▶ **The exercise**: Exactly as they appear, copy the lines of the listing from the one containing "-.35, -.25), .72))" through the final line, both included, and nothing else.

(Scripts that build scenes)

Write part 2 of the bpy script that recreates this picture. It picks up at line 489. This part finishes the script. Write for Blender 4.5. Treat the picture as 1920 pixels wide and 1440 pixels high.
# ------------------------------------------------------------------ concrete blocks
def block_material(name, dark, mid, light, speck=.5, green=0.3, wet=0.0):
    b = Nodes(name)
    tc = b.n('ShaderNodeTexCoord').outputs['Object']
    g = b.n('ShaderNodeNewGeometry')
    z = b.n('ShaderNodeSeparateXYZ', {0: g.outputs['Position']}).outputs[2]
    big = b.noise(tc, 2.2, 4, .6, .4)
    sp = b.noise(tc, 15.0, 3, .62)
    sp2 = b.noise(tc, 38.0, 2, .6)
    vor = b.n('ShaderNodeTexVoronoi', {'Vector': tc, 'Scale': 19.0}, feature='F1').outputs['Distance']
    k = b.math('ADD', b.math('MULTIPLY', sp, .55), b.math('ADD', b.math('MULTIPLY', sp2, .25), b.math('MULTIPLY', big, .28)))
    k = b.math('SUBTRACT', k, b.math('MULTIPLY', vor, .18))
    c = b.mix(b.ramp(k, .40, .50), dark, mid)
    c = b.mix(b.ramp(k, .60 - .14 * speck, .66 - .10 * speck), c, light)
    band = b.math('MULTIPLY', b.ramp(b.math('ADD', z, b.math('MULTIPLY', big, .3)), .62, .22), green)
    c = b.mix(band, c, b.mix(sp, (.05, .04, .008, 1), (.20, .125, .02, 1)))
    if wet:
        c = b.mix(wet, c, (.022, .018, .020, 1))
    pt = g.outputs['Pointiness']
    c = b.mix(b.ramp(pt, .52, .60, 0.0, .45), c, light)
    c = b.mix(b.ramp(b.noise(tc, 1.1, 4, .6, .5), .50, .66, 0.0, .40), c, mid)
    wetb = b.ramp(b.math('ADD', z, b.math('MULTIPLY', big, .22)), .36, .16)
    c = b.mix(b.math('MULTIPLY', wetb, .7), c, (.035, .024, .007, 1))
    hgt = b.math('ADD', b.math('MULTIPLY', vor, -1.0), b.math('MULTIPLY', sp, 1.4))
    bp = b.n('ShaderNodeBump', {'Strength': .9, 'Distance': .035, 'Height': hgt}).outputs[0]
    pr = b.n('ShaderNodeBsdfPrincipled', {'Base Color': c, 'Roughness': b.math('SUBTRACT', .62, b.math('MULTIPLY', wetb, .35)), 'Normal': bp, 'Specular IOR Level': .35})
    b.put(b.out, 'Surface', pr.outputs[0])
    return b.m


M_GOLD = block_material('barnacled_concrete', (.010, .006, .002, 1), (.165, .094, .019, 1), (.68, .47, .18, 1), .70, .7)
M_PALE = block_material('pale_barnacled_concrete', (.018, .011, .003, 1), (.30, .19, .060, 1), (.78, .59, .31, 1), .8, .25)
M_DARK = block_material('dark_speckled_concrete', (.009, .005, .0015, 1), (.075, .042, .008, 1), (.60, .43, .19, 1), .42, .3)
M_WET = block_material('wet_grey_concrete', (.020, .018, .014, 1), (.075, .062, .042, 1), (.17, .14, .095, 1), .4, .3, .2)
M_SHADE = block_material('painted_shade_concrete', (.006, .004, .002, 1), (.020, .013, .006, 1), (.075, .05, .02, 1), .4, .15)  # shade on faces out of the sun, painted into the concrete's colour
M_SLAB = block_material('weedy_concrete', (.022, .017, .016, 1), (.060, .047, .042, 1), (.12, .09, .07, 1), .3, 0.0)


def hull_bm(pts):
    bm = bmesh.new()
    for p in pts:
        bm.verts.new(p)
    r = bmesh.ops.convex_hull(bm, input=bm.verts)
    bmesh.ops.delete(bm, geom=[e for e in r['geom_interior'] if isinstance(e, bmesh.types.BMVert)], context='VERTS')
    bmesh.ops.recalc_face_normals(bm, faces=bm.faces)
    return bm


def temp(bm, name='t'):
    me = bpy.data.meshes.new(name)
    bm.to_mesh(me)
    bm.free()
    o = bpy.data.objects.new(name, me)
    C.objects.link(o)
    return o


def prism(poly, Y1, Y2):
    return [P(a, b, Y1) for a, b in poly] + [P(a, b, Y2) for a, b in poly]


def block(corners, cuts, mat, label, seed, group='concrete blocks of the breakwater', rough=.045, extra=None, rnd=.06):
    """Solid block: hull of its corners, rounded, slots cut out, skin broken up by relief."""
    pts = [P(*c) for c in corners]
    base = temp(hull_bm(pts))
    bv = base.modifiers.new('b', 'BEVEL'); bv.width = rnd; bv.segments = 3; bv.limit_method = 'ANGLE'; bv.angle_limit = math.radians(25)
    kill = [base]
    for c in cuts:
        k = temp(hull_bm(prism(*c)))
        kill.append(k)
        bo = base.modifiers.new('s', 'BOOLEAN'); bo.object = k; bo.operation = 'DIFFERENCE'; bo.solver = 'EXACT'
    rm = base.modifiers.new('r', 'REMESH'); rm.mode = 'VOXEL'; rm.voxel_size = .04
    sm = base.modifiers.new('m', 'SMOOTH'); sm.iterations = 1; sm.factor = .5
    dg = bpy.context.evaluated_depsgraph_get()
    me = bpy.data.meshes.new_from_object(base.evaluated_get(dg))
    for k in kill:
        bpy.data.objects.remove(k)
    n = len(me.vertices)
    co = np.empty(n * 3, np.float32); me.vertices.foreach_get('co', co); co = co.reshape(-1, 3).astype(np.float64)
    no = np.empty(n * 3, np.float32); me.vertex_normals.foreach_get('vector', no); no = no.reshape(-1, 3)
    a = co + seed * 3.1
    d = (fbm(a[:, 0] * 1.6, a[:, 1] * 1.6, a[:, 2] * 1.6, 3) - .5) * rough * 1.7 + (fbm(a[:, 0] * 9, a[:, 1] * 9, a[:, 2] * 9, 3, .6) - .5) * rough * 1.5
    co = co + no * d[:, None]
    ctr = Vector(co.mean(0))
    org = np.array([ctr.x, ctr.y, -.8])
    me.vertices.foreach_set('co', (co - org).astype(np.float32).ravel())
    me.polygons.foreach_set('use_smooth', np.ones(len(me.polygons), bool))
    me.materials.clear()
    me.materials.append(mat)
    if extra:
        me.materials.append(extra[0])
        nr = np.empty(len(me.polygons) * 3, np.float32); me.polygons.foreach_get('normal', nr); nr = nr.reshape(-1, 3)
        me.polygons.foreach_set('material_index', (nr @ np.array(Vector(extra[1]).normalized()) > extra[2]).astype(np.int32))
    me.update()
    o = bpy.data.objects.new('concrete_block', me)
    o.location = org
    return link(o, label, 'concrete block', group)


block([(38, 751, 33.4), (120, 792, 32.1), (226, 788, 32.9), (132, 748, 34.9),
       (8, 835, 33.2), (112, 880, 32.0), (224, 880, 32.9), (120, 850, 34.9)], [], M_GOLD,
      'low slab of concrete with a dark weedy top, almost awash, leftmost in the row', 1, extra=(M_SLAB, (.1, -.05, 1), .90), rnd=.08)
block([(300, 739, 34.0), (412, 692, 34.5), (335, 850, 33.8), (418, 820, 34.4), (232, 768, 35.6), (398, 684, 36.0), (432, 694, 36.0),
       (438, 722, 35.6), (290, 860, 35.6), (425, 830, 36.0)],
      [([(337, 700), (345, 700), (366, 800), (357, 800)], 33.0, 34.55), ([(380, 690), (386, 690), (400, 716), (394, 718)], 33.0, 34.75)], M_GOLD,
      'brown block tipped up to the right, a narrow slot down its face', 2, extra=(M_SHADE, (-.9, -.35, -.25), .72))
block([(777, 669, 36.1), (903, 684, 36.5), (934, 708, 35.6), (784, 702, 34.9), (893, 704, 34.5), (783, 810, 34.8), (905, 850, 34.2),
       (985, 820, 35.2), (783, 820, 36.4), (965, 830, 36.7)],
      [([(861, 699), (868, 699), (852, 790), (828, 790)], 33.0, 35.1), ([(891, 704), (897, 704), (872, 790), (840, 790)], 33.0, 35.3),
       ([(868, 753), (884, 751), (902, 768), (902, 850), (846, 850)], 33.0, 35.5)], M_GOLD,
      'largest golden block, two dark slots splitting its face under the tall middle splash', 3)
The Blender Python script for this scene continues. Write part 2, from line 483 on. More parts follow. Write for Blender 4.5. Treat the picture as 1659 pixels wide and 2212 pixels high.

▶ **The result**:
      'brown block tipped up to the right, a narrow slot down its face', 2, extra=(M_SHADE, (-.9, -.35, -.25), .72))
block([(777, 669, 36.1), (903, 684, 36.5), (934, 708, 35.6), (784, 702, 34.9), (893, 704, 34.5), (783, 810, 34.8), (905, 850, 34.2),
       (985, 820, 35.2), (783, 820, 36.4), (965, 830, 36.7)],
      [([(861, 699), (868, 699), (852, 790), (828, 790)], 33.0, 35.1), ([(891, 704), (897, 704), (872, 790), (840, 790)], 33.0, 35.3),
       ([(868, 753), (884, 751), (902, 768), (902, 850), (846, 850)], 33.0, 35.5)], M_GOLD,
      'largest golden block, two dark slots splitting its face under the tall middle splash', 3)
The Blender Python script for this scene continues. Write part 2, from line 483 on. More parts follow. Write for Blender 4.5. Treat the picture as 1659 pixels wide and 2212 pixels high.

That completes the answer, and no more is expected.